Mr. McGuinty tried to tone down the rhetoric in his fight with Mr. Flaherty, saying the best solution would be for the two levels of government to work together — despite their differing approaches to the economy — instead of continually bashing each other.
“This recent conversation makes for good copy, but really, what do Ontarians expect of me?” asked Mr. McGuinty.
“One of the things they would appreciate is if our respective ministers of finance actually sat down together, looked for some common ground and found a way to work better together to improve the quality of this economy.”
The Premier said Mr. Harper has not responded to his letter complaining about Mr. Flaherty's earlier comments that Ontario was the last place where a new business would want to invest.

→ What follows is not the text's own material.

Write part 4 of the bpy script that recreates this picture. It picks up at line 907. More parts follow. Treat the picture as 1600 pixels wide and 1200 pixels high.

The remarks that so riled Mr. McGuinty were uttered by Mr. Flaherty in Halifax shortly after the federal budget.
While praising British Columbia and Alberta for moving to lower corporate taxes, Mr. Flaherty had strong critical words for his home province, saying Mr. McGuinty doesn't get the fact that the province must reduce taxes.
“It discourages investment in the province of Ontario,” he said. “If you're going to make a new business investment in Canada, and you're concerned about taxes, the last place you will go is the province of Ontario.”
Progressive Conservative Leader John Tory fired his own broadside at the Liberals earlier this week when he released his party's economic report card on Ontario, in the lead-up to the March 25 provincial budget.
The report cites several statistics showing that Ontario's economy is weakening in relation to the rest of the country: Ontario will rank No. 9 in economic growth among the provinces this year; its unemployment rate exceeded the national average last December for the first time in three decades; and record numbers of people are fleeing the province. In the third quarter last year, Ontario experienced a record loss of 14,720 people.
Last year alone, 64,000 manufacturing jobs vanished in Ontario, accounting for 6.5 per cent of the total. Mr. Duncan acknowledged that the sector is struggling.
"We will continue to work with those sectors and families that are facing difficulties as a result of world economic conditions today ...," he said.